Suffit-il bannir le mot « neuropsychanalyse » ?
Éditorial

Suffit-il bannir le mot « neuropsychanalyse » ?

Comme il est difficile en France de s’entendre, voire tout simplement de débattre, au-delà des mots. Il suffit qu’un néologisme ou qu’un angliscisme (ce qui est pire !) arrive sur le marché des idées pour que le doute et le soupçon alimentent des présupposés qui réduisent à néant l’intérêt de la controverse. Voilà justement que nous arrive de l’anglophonie le terme de neuropsychanalyse. On peut suspecter l’intrusion de quelque forme nouvelle de psychanalyse, une psychanalyse qui partirait de la prise en compte d’un quelconque « neuro ». On pense à la neurophilosophie qui a pretendu instaurer une philosophie construite ou reconstruite à partir de la physiologie nerveuse ; ambition qui n’est d’ailleurs pas abandonnée, tant s’en faut, comme si la connaissance du cerveau permettait de donner sens aux structures et aux valeurs sociales.
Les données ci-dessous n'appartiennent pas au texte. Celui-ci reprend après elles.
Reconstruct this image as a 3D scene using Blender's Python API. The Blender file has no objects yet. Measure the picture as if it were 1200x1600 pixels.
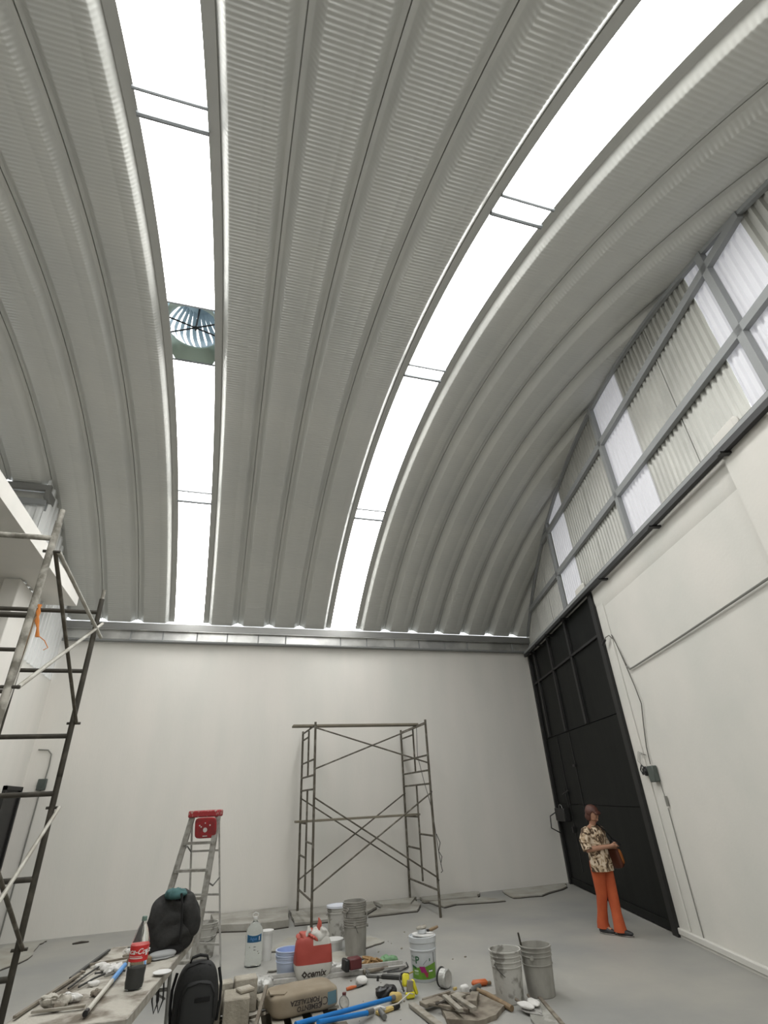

Alors exit la neuropsychanalyse pour ne pas s’engager dans de mauvaise querelles ? Et après ? Devons-nous pour autant oublier que des êtres humains sont privés de capacités cognitives normales et que rien ne nous autorise à les écarter du champ de la pratique psychanalytique. Pensons ici aux enfants handicapés, aux adultes cérébro-lésés, aux personnes âgées.

Le débat est plus délicat quand il s’agit de confronter les théories psychanalytiques à des référents anatomo-physiologiques. On sait les risques que l’on prend à construire un parallèle entre modèles psychologiques et modèles cérébraux. Ne confondons pas les localisations cérébrales avec les topiques psychanalytiques ni les étiologies organiques avec les mécanismes psychogènes. Mais surtout évitons les risques d’un réductionnisme « tout neuronal » après avoir connu les excès du « tout psychique ». Neuropsychologie et psychanalyse ont des choses à se dire : il s’agit de trouver les mots et les concepts appropriés.